Für den verstorbenen Papst Johannes Paul II. war dieser dialogische Aspekt der Weltjugendtage eine sehr wichtige Sache. Und deswegen freue ich mich, dass wir auf dieser Schiene weitergehen.“

Sind solche Formen der Glaubensvermittlung die Zukunft? Angesichts einer Kirche, die ja in der letzten Zeit stark in die Kritik geraten ist und die sich heute stärker denn je dem Nachwuchs öffnen muss?

„Ja, wir sprechen ja gerne vom Weltjugendtag nicht nur als Ereignis, sondern als Methode. Der Weltjugendtag ist nicht nur eine einmalige Zusammenkunft, sondern hat ein Davor, das Ereignis selbst und ein Danach. Und das Ereignis selbst bestimmt die Zeit davor und sollte auch die Zeit danach bestimmen.
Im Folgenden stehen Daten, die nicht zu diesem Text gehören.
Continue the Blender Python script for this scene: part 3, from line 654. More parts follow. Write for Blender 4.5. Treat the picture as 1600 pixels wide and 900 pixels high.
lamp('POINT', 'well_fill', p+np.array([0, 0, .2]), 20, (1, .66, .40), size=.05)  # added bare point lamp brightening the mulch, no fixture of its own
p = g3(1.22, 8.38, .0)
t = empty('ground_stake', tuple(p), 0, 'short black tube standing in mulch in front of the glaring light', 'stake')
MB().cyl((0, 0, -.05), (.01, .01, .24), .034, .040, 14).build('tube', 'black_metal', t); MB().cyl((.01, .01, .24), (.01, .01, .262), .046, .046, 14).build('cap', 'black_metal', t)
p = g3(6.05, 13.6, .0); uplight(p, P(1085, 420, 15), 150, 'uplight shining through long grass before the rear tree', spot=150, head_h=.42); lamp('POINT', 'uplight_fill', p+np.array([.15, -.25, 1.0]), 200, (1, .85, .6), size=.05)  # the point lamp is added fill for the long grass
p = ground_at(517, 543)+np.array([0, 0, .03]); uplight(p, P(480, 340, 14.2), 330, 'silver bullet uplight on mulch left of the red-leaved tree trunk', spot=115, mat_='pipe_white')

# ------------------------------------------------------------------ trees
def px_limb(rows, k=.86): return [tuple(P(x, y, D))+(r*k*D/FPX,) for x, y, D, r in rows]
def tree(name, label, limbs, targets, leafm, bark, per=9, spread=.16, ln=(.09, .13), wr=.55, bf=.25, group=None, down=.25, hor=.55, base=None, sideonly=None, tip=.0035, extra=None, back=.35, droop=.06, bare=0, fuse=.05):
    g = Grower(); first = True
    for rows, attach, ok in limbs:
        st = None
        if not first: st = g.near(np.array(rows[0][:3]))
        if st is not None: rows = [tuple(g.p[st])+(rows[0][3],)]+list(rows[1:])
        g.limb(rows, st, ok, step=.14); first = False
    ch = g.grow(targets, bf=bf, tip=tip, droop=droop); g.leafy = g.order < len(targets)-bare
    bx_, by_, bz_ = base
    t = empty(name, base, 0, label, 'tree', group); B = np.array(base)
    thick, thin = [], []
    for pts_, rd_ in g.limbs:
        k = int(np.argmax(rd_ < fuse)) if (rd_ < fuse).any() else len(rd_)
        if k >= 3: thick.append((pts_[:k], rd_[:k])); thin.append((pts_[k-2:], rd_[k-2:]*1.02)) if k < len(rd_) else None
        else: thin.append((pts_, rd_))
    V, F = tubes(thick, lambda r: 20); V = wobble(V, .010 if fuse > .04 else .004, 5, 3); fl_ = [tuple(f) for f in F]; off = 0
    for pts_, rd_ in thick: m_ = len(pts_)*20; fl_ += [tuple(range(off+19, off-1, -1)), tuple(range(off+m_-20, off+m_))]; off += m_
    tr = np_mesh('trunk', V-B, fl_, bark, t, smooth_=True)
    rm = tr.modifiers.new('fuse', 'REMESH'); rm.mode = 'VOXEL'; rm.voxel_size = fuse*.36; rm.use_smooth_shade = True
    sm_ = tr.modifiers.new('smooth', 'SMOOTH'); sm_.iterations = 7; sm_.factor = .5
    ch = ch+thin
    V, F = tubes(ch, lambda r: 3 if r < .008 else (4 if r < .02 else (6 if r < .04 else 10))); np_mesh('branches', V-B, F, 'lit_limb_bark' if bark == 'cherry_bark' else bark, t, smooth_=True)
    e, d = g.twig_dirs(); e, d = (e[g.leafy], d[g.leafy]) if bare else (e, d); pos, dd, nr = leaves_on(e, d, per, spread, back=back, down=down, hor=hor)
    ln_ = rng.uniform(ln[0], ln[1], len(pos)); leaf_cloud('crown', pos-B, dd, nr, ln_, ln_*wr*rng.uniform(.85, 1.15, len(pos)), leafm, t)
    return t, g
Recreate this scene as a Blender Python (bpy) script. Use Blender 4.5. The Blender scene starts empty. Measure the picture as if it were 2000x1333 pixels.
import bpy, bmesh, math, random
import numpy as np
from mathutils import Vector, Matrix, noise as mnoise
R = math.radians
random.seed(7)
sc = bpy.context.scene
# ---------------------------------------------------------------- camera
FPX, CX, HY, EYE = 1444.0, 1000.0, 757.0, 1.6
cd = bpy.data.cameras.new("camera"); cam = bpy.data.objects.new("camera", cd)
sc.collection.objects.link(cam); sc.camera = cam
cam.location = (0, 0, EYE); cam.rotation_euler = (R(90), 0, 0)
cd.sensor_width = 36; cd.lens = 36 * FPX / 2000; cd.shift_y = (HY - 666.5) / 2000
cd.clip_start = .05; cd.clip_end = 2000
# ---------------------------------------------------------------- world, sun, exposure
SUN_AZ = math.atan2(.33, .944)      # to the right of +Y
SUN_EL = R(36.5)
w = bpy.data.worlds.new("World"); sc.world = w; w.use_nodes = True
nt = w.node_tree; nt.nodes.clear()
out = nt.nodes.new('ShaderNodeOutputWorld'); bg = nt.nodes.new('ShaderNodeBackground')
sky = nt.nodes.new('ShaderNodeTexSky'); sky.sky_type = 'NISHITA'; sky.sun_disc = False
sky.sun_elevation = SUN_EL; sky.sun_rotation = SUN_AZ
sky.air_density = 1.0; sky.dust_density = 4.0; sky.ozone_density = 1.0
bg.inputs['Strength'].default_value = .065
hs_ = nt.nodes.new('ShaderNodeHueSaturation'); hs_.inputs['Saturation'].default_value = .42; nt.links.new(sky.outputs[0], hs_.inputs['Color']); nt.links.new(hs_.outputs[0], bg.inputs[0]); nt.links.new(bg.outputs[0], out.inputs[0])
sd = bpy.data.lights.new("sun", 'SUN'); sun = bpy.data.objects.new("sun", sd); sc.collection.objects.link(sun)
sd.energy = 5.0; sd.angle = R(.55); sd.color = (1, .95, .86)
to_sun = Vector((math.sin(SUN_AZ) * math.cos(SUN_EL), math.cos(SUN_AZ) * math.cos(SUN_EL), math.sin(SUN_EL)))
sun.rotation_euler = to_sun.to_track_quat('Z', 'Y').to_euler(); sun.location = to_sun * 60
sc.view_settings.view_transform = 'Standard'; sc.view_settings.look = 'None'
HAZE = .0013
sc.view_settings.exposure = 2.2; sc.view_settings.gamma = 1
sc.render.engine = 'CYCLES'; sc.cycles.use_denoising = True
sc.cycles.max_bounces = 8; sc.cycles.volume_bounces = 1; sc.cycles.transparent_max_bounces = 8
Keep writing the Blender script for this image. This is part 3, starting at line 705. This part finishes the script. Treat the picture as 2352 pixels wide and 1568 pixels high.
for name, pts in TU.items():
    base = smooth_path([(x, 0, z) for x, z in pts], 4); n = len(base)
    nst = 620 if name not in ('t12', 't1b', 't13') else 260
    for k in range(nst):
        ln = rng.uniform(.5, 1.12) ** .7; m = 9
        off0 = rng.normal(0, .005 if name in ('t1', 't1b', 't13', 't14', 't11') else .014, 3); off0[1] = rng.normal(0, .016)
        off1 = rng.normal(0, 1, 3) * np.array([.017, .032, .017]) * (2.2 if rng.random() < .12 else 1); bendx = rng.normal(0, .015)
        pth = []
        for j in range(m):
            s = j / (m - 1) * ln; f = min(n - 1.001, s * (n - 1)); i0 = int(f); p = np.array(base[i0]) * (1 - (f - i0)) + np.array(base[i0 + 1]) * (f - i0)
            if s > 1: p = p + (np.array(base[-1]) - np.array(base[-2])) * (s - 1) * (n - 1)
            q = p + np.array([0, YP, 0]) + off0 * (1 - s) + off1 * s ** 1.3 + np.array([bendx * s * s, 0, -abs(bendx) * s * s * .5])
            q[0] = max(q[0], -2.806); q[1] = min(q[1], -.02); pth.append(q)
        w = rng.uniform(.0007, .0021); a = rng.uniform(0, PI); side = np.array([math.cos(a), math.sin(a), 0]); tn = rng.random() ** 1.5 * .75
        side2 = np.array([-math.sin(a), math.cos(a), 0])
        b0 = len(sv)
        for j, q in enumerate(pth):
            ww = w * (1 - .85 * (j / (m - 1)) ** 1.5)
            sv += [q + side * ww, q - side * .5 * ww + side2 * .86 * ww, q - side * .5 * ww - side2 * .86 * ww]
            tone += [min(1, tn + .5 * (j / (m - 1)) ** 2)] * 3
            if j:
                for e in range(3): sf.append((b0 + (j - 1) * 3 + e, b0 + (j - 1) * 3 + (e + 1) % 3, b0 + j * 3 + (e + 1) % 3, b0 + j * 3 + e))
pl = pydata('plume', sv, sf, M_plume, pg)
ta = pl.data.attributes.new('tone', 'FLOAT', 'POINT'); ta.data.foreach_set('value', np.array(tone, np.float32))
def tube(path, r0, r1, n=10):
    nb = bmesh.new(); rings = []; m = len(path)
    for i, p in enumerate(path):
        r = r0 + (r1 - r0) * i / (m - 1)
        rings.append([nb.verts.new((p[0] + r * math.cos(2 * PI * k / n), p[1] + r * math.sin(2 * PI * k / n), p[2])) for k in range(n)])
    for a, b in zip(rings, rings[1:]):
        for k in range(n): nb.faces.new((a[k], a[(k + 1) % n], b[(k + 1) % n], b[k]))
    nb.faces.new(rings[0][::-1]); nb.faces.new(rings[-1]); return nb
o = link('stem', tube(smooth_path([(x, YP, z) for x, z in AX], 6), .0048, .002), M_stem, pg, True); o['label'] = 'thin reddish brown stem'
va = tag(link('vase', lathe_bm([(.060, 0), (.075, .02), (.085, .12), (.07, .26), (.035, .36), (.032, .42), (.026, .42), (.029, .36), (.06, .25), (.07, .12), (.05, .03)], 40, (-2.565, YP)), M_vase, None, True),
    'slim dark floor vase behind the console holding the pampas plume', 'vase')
Während des Ereignisses spielen das Wort des Papstes, aber auch das der Bischöfe und der Austausch der Jugendlichen eine große Rolle. In einer Welteinrichtung wie der Kirche sind eben die Schwierigkeiten und auch die positiven Dinge nicht überall gleich. Und ich glaube, im Vergleich zu Europa und zu Deutschland im Besonderen ist die Erfahrung des Positiven in vielen Ländern weitaus größer. Und ich würde mir wünschen, dass die Jugendlichen, die einen unkomplizierten, natürlichen Zugang zum Glauben haben, diese ihre Erfahrung den Jugendlichen aus Europa und vor allem aus Deutschland weitergeben. Das wünschen wir uns von ganzem Herzen!“


Im Notfall „Feuerwehr“

Eine letzte Frage, Exzellenz: Welche persönlichen Erwartungen und Hoffnungen haben Sie zum Weltjugendtag und – wo kann man Ihnen in Madrid begegnen?

„Wir reisen etwas umher, gehen zu den großen Sprachveranstaltungen, beobachten, wie es läuft, sind natürlich ganz eng in Kontakt mit dem Lokalkomitee, falls etwas nicht läuft. Meine persönlichen Wünsche: dass ich zum einen deutsche Gruppen treffen kann, auch aus meiner Heimatdiözese Paderborn und meiner Heimatregion ist eine Gruppe mit dabei, die ich hoffe treffen zu können. Und ich will natürlich etwas von der ganzen Atmosphäre mitbekommen. Und wenn es nötig sein sollte, müssen wir – wie es in Köln der Fall war – hin und wieder mal als „Feuerwehr“ auftauchen oder Ersatz, wenn Probleme auftreten.“

Ja, und dafür wünschen wir Ihnen von Herzen alles Gute - vielen Dank für das Gespräch.